In every state, I repeat, no matter what its form of government, the preservation of freedom demands the existence of bodies of men having a certain limited, independence of the state, and among such bodies it is important that universities should be included...

The persecution of unpopular forms of intelligence is a very grave danger to any country, and has not infrequently been the cause of national ruin. The stock example is Spain, where the expulsion of the Jews and Moors led to the decay of agriculture and the adoption of a completely mad finance...

I think there is still some justice, though less than in De Tocqueville’s day, in the following passage:

In America the majority raises very formidable barriers to the liberty of opinion: within these barriers an author may write whatever he pleases, but he will repent it if he ever step beyond them. Not that he is exposed to the terrors of an auto-da-fe, but he is tormented by the slights and persecutions of daily obloquy.
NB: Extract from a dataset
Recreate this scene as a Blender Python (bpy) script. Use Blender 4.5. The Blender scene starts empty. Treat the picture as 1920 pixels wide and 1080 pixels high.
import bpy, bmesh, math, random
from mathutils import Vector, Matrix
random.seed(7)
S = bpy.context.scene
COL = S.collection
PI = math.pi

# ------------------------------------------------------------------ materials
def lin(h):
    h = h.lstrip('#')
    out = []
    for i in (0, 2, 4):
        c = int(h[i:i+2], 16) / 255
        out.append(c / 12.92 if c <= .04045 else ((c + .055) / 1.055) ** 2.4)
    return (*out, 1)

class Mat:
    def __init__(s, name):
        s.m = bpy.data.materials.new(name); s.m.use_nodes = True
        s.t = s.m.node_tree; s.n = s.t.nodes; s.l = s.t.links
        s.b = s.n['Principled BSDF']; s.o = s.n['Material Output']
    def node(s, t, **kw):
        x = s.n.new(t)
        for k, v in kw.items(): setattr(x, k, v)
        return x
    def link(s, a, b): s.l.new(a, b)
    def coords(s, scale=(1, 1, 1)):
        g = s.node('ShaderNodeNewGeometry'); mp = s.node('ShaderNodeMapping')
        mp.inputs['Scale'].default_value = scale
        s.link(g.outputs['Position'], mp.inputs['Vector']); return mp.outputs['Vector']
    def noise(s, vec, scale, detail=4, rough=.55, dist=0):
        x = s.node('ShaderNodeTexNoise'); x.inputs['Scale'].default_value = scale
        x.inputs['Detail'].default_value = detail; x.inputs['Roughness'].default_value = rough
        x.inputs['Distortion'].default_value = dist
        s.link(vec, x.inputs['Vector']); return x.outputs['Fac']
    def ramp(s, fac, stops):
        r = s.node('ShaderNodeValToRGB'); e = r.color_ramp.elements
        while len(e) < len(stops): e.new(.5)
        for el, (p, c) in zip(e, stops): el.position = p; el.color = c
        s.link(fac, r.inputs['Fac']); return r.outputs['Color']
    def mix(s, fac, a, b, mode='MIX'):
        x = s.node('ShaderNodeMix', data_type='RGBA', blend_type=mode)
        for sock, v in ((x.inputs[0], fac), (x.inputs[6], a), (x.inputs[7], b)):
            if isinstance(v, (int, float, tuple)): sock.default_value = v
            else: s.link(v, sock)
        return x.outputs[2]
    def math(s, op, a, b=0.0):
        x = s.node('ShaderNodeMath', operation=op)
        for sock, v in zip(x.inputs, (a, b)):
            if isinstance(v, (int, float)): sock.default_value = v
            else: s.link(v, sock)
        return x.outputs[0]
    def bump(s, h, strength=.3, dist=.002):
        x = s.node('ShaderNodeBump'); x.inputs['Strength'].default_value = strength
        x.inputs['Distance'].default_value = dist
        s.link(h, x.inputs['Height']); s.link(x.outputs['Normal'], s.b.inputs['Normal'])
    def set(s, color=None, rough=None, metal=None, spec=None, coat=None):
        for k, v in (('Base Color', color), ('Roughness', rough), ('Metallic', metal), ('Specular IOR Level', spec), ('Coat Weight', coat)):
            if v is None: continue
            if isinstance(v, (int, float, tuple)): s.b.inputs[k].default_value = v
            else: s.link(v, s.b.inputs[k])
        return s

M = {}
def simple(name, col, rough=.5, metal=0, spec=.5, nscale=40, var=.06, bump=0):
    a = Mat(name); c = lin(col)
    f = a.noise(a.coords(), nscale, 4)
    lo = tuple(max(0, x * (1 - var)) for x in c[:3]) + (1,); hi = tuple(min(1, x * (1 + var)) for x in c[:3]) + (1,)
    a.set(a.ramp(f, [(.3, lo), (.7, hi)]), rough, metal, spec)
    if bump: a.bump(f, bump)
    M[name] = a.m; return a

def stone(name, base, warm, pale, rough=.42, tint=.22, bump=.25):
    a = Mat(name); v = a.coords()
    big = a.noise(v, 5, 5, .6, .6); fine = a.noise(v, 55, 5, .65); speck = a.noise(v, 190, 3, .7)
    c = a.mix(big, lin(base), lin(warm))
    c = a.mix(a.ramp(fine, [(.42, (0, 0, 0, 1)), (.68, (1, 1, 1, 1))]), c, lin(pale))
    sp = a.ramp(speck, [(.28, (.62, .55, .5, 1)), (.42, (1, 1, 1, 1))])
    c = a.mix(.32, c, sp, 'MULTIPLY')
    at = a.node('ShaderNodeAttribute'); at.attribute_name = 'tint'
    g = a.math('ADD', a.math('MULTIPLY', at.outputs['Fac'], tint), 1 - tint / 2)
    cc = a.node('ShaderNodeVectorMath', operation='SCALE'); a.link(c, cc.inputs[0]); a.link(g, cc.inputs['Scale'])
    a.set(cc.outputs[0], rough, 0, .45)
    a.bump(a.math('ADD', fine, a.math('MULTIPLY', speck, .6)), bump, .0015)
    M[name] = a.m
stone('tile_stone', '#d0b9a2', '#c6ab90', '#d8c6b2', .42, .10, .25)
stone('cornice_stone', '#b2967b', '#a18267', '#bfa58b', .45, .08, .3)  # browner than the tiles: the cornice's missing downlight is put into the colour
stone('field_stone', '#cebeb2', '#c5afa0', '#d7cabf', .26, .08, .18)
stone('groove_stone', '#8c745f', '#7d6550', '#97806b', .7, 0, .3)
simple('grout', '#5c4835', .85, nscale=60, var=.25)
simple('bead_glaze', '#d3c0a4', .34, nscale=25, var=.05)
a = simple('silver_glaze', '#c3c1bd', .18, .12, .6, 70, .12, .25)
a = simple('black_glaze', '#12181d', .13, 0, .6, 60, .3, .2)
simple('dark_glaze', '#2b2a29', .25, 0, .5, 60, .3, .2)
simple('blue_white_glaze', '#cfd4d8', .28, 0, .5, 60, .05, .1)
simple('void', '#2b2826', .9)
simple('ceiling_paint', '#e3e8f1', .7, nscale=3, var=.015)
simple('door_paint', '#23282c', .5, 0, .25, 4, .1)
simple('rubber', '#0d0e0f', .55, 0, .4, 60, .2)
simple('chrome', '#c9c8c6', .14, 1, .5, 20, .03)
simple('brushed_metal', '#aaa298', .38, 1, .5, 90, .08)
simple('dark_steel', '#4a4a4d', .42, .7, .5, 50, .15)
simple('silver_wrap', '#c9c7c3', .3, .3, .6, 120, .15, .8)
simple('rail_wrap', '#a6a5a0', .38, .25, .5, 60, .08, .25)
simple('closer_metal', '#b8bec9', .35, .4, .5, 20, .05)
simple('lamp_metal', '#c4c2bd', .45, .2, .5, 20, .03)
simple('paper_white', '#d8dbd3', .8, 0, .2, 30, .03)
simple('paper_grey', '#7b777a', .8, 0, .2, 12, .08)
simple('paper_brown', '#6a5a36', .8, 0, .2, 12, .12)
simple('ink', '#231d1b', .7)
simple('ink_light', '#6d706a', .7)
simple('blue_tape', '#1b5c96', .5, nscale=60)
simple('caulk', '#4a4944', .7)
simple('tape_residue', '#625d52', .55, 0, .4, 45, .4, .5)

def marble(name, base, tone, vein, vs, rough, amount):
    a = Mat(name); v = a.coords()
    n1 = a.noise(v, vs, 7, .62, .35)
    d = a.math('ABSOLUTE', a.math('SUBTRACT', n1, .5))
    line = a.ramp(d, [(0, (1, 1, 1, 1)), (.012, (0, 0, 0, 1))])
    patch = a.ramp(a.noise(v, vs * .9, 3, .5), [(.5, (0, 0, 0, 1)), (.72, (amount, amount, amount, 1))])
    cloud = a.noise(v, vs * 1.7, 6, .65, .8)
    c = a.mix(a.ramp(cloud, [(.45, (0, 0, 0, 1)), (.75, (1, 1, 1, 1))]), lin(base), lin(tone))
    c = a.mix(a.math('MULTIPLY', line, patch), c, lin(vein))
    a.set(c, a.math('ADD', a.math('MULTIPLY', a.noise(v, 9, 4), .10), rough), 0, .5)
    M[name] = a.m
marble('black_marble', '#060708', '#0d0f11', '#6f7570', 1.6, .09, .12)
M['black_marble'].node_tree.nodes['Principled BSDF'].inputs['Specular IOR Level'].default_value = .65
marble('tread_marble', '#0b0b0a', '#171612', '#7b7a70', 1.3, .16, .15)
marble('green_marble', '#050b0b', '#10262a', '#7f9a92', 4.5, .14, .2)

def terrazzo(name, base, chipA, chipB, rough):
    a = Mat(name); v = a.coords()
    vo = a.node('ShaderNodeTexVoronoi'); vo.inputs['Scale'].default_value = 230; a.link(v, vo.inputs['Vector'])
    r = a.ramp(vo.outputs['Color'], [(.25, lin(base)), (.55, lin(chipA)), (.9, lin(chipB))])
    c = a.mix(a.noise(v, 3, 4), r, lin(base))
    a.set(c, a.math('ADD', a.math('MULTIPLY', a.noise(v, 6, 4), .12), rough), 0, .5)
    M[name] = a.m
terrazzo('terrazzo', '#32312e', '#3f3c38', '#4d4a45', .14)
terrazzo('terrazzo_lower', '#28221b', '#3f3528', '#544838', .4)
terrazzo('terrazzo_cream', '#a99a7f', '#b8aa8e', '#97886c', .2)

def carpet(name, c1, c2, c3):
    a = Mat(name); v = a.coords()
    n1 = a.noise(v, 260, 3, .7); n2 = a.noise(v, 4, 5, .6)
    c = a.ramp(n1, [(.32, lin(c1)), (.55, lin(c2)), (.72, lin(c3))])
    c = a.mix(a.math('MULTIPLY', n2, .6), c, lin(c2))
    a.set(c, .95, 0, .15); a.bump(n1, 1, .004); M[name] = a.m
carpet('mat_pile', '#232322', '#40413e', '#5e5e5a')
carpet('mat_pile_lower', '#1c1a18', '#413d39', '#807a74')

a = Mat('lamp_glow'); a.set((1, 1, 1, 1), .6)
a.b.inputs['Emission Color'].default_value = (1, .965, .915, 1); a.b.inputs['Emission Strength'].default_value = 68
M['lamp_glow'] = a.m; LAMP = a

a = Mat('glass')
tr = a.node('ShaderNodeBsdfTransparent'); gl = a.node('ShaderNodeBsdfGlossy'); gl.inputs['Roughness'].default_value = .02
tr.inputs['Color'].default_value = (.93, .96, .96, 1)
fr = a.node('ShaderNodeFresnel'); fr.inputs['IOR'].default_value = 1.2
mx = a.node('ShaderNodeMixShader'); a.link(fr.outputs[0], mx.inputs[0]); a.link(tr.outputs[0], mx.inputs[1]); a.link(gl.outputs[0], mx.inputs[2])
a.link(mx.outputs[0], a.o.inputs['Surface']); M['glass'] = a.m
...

His political career is closed forever, since he has offended the only authority which is able to promote his success. Every sort of compensation, even that of celebrity, is refused to him. Before he published his opinions he imagined that he held them in common with many others; but no sooner has he declared them openly than he is loudly censured by his overbearing opponents, whilst those who think without having the courage to speak, like him,abandon him in silence. He yields at length, oppressed by the daily efforts he has been making, and he subsides into silence, as if he was tormented by remorse for having spoken the truth.

... all serious intellectual progress depends upon a certain kind of self respect, a certain kind of independence of outside opinion, which cannot exist where the will of the majority is treated with that kind of religious respect which the orthodox give to the will of God. A respect for the will of the majority is more harmful than respect for the will of God, because the will of the majority can be ascertained...

Collective wisdom, alas, is no adequate substitute for the intelligence of individuals. Individuals who opposed received opinions have been the source of all progress, both moral and intellectual. They have been unpopular, as was natural. Socrates, Christ, and Galileo all equally incurred the censure of the orthodox. But in former times the machinery of suppression was far less adequate than it is in our day, and the heretic, even if executed, still obtained adequate publicity...

Of what importance, it may be said, is such a question as academic freedom in a world distracted by war, tormented by persecution, and abounding in concentration camps for those who will not be accomplices in iniquity ? In comparison with such things, I admit, the issue of academic freedom is not in itself of the first magnitude. But it is part and parcel of the same battle. Let it be remembered that what is at stake, in the greatest.issues as well as in those that seem smaller, is the freedom of the individual human spirit to express its beliefs and hopes for mankind, whether they be shared by many or by few or none. New hopes, new beliefs, and new thoughts are at all times necessary to mankind, and it is not out of a dead uniformity that they can be expected to arise."